To people who comment on breakups, please stop. It is disrespectful. If you really need to console a person, do it personally. Facebook is not a place for people to connect on personal topics, it is a place for passers by to lend their mostly unpersonalized and shallow comments on a life they know nothing about. We need to ditch these patterns of human compassion. If you really want to comment about a status to someone, message them or make it something that no one else can see. That is a private time, and you aren’t helping by publicly professing your views on something you weren’t a part of.

I think that this era of Facebook relationships has a lot to learn and even more to understand about the people they are “friends” with. It is hard to be anonymous when you want to be by yourself, but we also need to sympathize with everyone involved before we go crazy with the breakup comments.

Here are my final steps to breaking up in Facebook Culture:

1. Change Status for all prospective suitors to see

2. Take a day or two off from Facebook, as hard as that may seem.

3. Delete (if you can) or Unsubscribe (if you can’t delete) to your ex

4. Delete or Unsubscribe to their friends, they will usually just piss you off or hit on her/him as soon as they break up with you

5. Resist leaving scathing comments

6. Move forward and play some Farmville/Mafia Wars to make Facebook fun again!



To clarify, I have no problems with my ex. She was a wonderful person and I have nothing but good things to say about her and her family. I am a better person by experiencing our time together and there are no hard feelings personally.
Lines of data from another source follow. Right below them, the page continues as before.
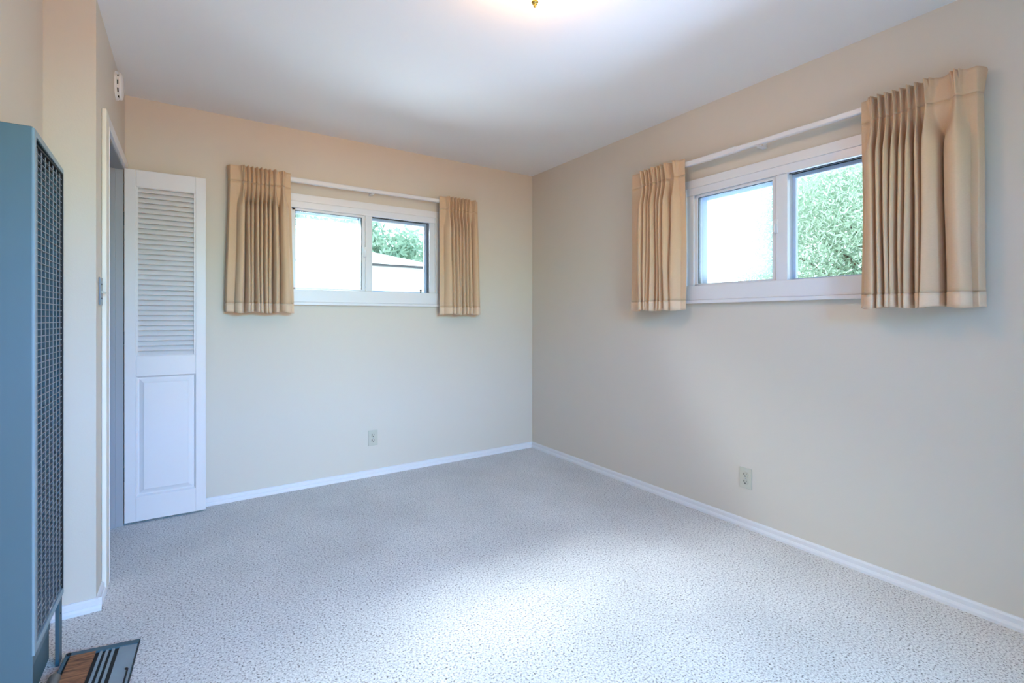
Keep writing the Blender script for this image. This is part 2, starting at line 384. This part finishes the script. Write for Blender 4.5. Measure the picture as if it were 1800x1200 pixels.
# ------------------------------------------------------------------ windows (local: x along wall, -y into the room)
def make_window(name, W, label, loc, rz, hazy, sash_w, meet_w, trim_side):
    wroot = empty(name, loc, rz, label, 'window', kind=S)
    z0, z1 = WZ0, WZ1
    # flat casing boards on the wall around the opening
    obj('casing', B((-0.045, W + 0.045, -0.016, 0, z1 - 0.002, z1 + 0.048), (-0.045, 0.0, -0.016, 0, z0 - 0.02, z1 - 0.002), (W, W + 0.045, -0.016, 0, z0 - 0.02, z1 - 0.002)), m_white, wroot, bevel=0.002)
    obj('sill', B((-0.05, W + 0.05, -0.030, 0.0, z0 - 0.050, z0 - 0.030), (-0.045, W + 0.045, -0.020, 0.02, z0 - 0.030, z0 + 0.058)), m_white, wroot, bevel=0.003)
    fz0, fz1 = z0 + 0.058, z1 - 0.045       # daylight of the frame
    # outer frame, lining of the whole opening
    obj('window_frame', B((0, W, -0.010, 0.12, fz1, z1), (0, W, 0.0, 0.12, z0, fz0), (0, 0.045, -0.006, 0.12, fz0, fz1), (W - 0.045, W, -0.006, 0.12, fz0, fz1)), m_vinyl, wroot, bevel=0.002)
    # track grooves seen above the right light
    x0, x1 = 0.045, W - 0.045
    a = x0 + sash_w               # meeting stile starts
    b = a + meet_w
    tk = B((b, x1, 0.014, 0.018, fz1 - 0.003, fz1 + 0.001), (b, x1, 0.036, 0.040, fz1 - 0.004, fz1 + 0.001), (x1 - 0.003, x1 + 0.001, 0.014, 0.018, fz0, fz1), (x1 - 0.004, x1 + 0.001, 0.036, 0.040, fz0, fz1))
    obj('track', tk, m_seal, wroot)
    # sliding sash, inner, on the left
    s = empty('sliding_sash'); s.parent = wroot
    sy0, sy1 = 0.004, 0.030
    obj('sash_frame', B((x0, x0 + 0.022, sy0, sy1, fz0, fz1), (a - 0.004, a + 0.020, sy0, sy1, fz0, fz1), (x0, a, sy0, sy1, fz1 - 0.016, fz1), (x0, a, sy0, sy1, fz0, fz0 + 0.012)), m_vinyl, s, bevel=0.002)
    obj('glazing_bead', B((x0 + 0.022, x0 + 0.0245, 0.010, 0.034, fz0 + 0.012, fz1 - 0.016), (a - 0.0065, a - 0.004, 0.010, 0.034, fz0 + 0.012, fz1 - 0.016), (x0 + 0.022, a - 0.004, 0.012, 0.030, fz1 - 0.0185, fz1 - 0.016)), m_seal, s)
    obj('glass_pane', B((x0 + 0.02, a - 0.002, 0.016, 0.019, fz0 + 0.01, fz1 - 0.012)), m_haze if hazy else m_glass, s)
    # outer screen frame of the left half, deeper in the opening
    obj('screen_frame', B((x0, x0 + 0.030, 0.085, 0.098, fz0, fz1), (a - 0.012, a + 0.02, 0.085, 0.098, fz0, fz1), (x0, a, 0.085, 0.098, fz1 - 0.024, fz1), (x0, a, 0.085, 0.098, fz0, fz0 + 0.012)), m_outer, wroot)
    # fixed light, outer, on the right
    fx = empty('fixed_light'); fx.parent = wroot
    obj('fixed_frame', B((b, b + 0.014, 0.050, 0.075, fz0, fz1), (x1 - 0.020, x1, 0.050, 0.075, fz0, fz1), (b, x1, 0.045, 0.075, fz1 - 0.022, fz1), (b, x1, 0.050, 0.075, fz0, fz0 + 0.010)), [m_outer], fx, bevel=0.002)
    obj('glass_pane', B((b + 0.010, x1 - 0.014, 0.060, 0.063, fz0 + 0.006, fz1 - 0.018)), m_glass, fx)
    obj('mullion', B((a + 0.020, b, -0.004, 0.070, fz0, fz1)), m_vinyl, fx, bevel=0.002)
    # latch on the meeting stile
    zl = (fz0 + fz1) / 2 + 0.01
    lt = obj('latch', B((a + 0.004, a + 0.030, -0.010, 0.004, zl - 0.036, zl + 0.036), (a + 0.012, a + 0.022, -0.020, -0.010, zl - 0.030, zl + 0.012)), m_vinyl, wroot, bevel=0.002)
    return wroot


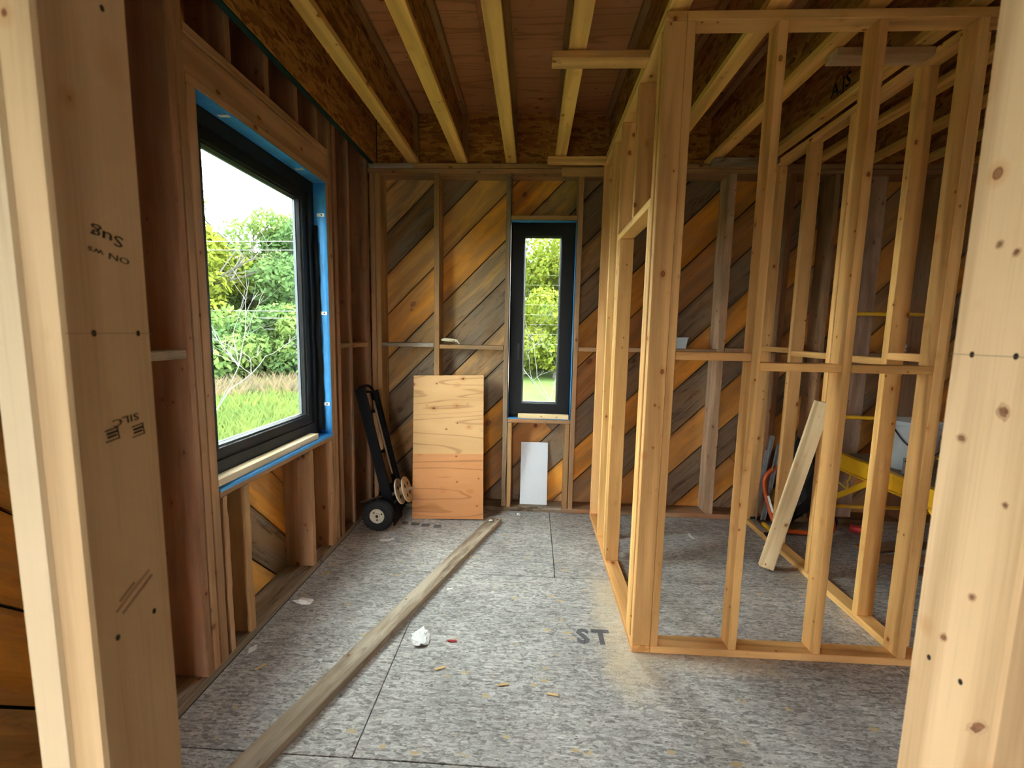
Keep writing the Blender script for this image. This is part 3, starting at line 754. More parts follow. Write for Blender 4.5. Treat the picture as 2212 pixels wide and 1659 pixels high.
# --- B: faces the viewer
YB0, YB1 = 2.046, 2.135
pb = tag(empty('stud_partition', (.62,YB0,0)), 'pale new stud partition facing the doorway, three open bays', 'wall frame')
def PB(name, x0,x1,z0,z1, col=NEW, y0=YB0, y1=YB1): return lum(name, pb, (x0-.62,y0-YB0,z0),(x1-.62,y1-YB0,z1), col)
PB('bottom_plate', .621,2.75,0,.038); PB('top_plate', .621,2.75,2.905,ZP)
PB('stud', .621,.657,.0385,2.9045)
bx = [(1.001,1.040),(1.405,1.444),(1.805,1.846),(2.21,2.248),(2.61,2.648)]
for a,c in bx: PB('stud', a,c,.0385,2.9045)
for a,c,z in ((.658,1.0,1.468),(1.041,1.404,1.425),(1.445,1.804,1.425)): PB('blocking', a,c,z,z+.038, NEWDK)
# --- C: runs away from the viewer on the right
XC0, XC1 = 1.85, 1.939
pc = tag(empty('stud_partition', (XC0,2.136,0)), 'pale new stud partition at right, with timber leaning on it', 'wall frame')
def PC(name, y0,y1,z0,z1, col=NEW): return lum(name, pc, (0,y0-2.136,z0),(XC1-XC0,y1-2.136,z1), col)
PC('bottom_plate', 2.137,3.70,0,.038); PC('top_plate', 2.137,3.70,2.905,ZP)
cy = [(2.137,2.175),(2.378,2.416),(2.82,2.858),(3.235,3.273),(3.655,3.693)]
for i,(a,c) in enumerate(cy): PC('stud', a,c,.0385,2.9045)
for a,c,z in ((2.176,2.377,1.475),(2.417,2.819,1.445),(2.859,3.234,1.45),(3.274,3.654,1.47)): PC('blocking', a,c,z,z+.038)
# nailers across the joists
def nailer(lo, hi, col, lab, w=0):
    o = lum('nailer', None, lo, hi, col, weather=w); tag(o, lab, 'timber'); return o
nl = nailer((.060,2.304,2.909),(.5305,2.393,2.946), NEW, 'pale flat nailer with stamped end, under the joists, nearer one left of partition')
nailer((.080,3.580,2.909),(.5305,3.669,2.946), NEW, 'pale flat nailer under the joists just before the back wall, left of partition')
nailer((1.40,2.300,2.909),(1.849,2.389,2.946), (.62,.42,.25), 'pale reddish nailer under joists inside the right-hand framed room')
nailer((1.36,3.600,2.909),(1.849,3.700,2.946), GREYW, 'weathered grey nailer by the back wall inside the right-hand framed room', .8)
M4 = frame4((.095-.2955,2.35-2.3485,-.0189),(-1,0,0),(0,1,0))
text_mesh('stamp', nl, 'XI', .03, INK_FAINT, frame4((-.2,-.012,-.0189),(0,1,0),(1,0,0)), 1)
text_mesh('stamp', nl, 'HEM', .016, INK_FAINT, frame4((-.2,.022,-.0189),(1,0,0),(0,-1,0)), 1)

# ================================================================== DOORWAY FRAME the viewer stands behind
df = tag(empty('doorway_frame', (0,.37,0)), 'near doorway of pale new studs framing the view on both sides', 'door frame')
def DF(name, x0,x1,z0,z1, col=NEW): return lum(name, df, (x0,0,z0),(x1,.089,z1), col)
XJ0, XJ1 = -.4146, .418
lj = DF('jamb_stud', XJ0-.0352,XJ0,.039,2.9045, (.72,.52,.29)); DF('king_stud', XJ0-.0715,XJ0-.0362,.039,2.9045, (.68,.53,.35))
rjm = DF('jamb_stud', XJ1,XJ1+.037,.039,2.9045, (.92,.66,.38)); DF('king_stud', XJ1+.038,XJ1+.075,.039,2.9045)
for x in (-.90,-1.30): DF('stud', x-.019,x+.019,.039,2.9045)
for x in (.92,1.32,1.73,2.13,2.54): DF('stud', x-.019,x+.019,.039,2.9045)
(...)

I knew it was an uphill battle going in so I can’t be too angry. Things just didn’t work. Anyone who has something ignorant to say will not be encouraged to talk about her to me. I just hope that I get that same respect for the man I was, and I’m sure that I will. But for now, it is time to move forward in this world of Facebook relationships. There will be someone new in the future for both of us and I’m sure that the News Feed will alert us both immediately after that happens.

Remember, if something doesn’t work out the way you wanted it to, at least learn something from it.

That being said…Wait…that girl is newly single? I’m sure that she would love to hear some encouraging comments!!

Damnit…better launch FarmVille, have some eggplants to harvest!